How many pitchers should be adding pitches? It’s an especially relevant question in this age of pitch design – when technological advancements and an avalanche of data have never made it easier to add a new pitch.  

While we can isolate and evaluate an individual pitch relative to a league average, it’s more difficult to evaluate how expanding an arsenal influences overall performance. 

I asked Driveline’s Jack Lambert to bucket MLB starting pitchers (minimum 100 innings) by one-, two-, and three-fastball arsenals to see what we could glean from a macro-level regarding the benefits of throwing more – or fewer – fastballs.  

What we found was interesting.  

Pitchers who threw three fastballs had the lowest walk rates among all groups.

They also enjoyed the lowest isolated slugging percentage allowed to opponents followed by one-fastball hurlers.

Pitchers that threw just one fastball enjoyed the best FIP- performance with a gap to the three-fastball group followed by the two-fastball contingent.  

The one-fastball crowd also enjoyed a slight edge in ERA over the three-fastball cohort. 

But then the one-fastball group started to gain a greater edge.  

The K-BB metric was dominated by the one-fastball group as was the strikeout percentage, and the one-fastball group also led in WHIP (followed by the three fastball crowd).

The one-fastball bucket also had a massive edge in whiff rate.

Overall, the one-fastball cohort performed best, which suggests those pitchers often possess a dominant fastball pitch they can lean on, Lambert noted. A pitch like Bryan Woo’s four-seamer is still difficult to handle even if an opponent is anticipating it.  

But if a pitcher does not possess an elite fastball, it can make sense to add a platoon-neutral offering (cutter) in addition to possessing both a four-seamer and sinker to combat opposite- and same-sided batters.  

There is another benefit in adding fastballs, Gargas noted. 

“Typically, fastball or fastball variations are just going to be easier for someone to get in their hand and locate relatively well compared a big new breaking ball or changeup,” Gargas said. “It makes sense as to why that trend (adding fastballs) is a bit more popular just because those should be easier to adapt from a pitch-design standpoint.

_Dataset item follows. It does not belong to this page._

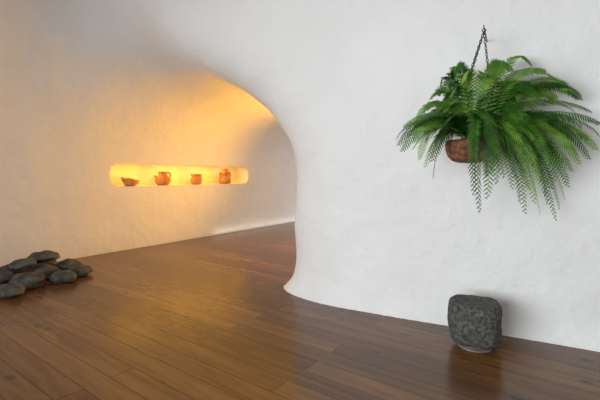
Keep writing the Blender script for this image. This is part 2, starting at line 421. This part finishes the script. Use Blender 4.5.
# ---------- lights
w=bpy.data.worlds.new('world'); sc.world=w; w.use_nodes=True
bg=w.node_tree.nodes['Background']; bg.inputs[0].default_value=(.95,.96,1,1); bg.inputs[1].default_value=.32
def area(name,loc,target,sx,sy,power,color):
    l=bpy.data.lights.new(name,'AREA'); l.shape='RECTANGLE'; l.size=sx; l.size_y=sy; l.energy=power; l.color=color
    o=bpy.data.objects.new(name,l); link(o); o.location=loc
    o.rotation_euler=(Vector(target)-Vector(loc)).to_track_quat('-Z','Y').to_euler(); return o
dw=area('daylight_window',(-5.2,-2.6,2.0),(3.0,3.2,1.2),6,3.6,285,(.90,.95,1)); dw.data.spread=math.radians(115)
area('tunnel_daylight',(3.2,12.4,.7),(-.6,12.2,.5),2.0,1.1,45,(.96,.98,1))
def along(o,down):
    zax=(-down).normalized(); xax=Vector((DX,DY,0)); yax=zax.cross(xax).normalized(); zax=xax.cross(yax)
    o.matrix_world=Matrix.Translation(o.location)@Matrix((xax,yax,zax)).transposed().to_4x4()
ns=area('niche_strip',wp((T0+T1)/2,-.12,H1-.012),wp((T0+T1)/2,-.14,0),T1-T0-.4,.05,17,(1,.50,.035))
along(ns,wp(0,-.20,0)-wp(0,-.12,H1))
bs=area('base_glow_fill',wp(6.2,.10,.05),wp(6.2,0,.3),6.2,.04,1.6,(1,.94,.82)); along(bs,wp(0,0,.12)-wp(0,.10,.0))  # added light, stands in for daylight reflected along the wall foot
sp=bpy.data.lights.new('passage_glow_fill','SPOT'); sp.energy=700; sp.color=(1,.47,.05); sp.spot_size=math.radians(142); sp.spot_blend=1; sp.shadow_soft_size=.4  # added unseen spot, boosts the niche's warm bounce on the vault
so=bpy.data.objects.new('passage_glow_fill',sp); link(so); so.location=wp(4.3,3.0,.4)
so.rotation_euler=(wp(-2.0,1.7,5.0)-so.location).to_track_quat('-Z','Y').to_euler()
# ---------- camera
cd=bpy.data.cameras.new('camera'); cam=bpy.data.objects.new('camera',cd); link(cam)
cd.lens=24; cd.sensor_width=36; cd.shift_y=-25/600
cam.location=(0,0,CH); cam.rotation_euler=(math.radians(90),0,0); sc.camera=cam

You see all these guys where the running joke is all the (breaking ball) shapes are there but they miss their spot by three feet. It’s an uncompetitive pitch. But if they look at the actual metrics of the pitch, it looks really good. It’s just a matter of like ‘Man, if they could just throw that over the plate.’   

“With the fastball variations … It’s pretty easy to plug and play.” 

Ultimately, the decision should be individualized and it begins with a question. 

If a pitcher has an issue versus same-sided or opposite-handed batters, they ought to consider expanding an arsenal with another fastball (or two). If a pitcher enjoys a dominant fastball, they don’t need to worry about diluting their pitch mix.  

In other words, a pitcher shouldn’t complicate a fastball mix if he enjoys a great offering. But for more pitchers, there is a benefit in adding more fastballs to their menu of options.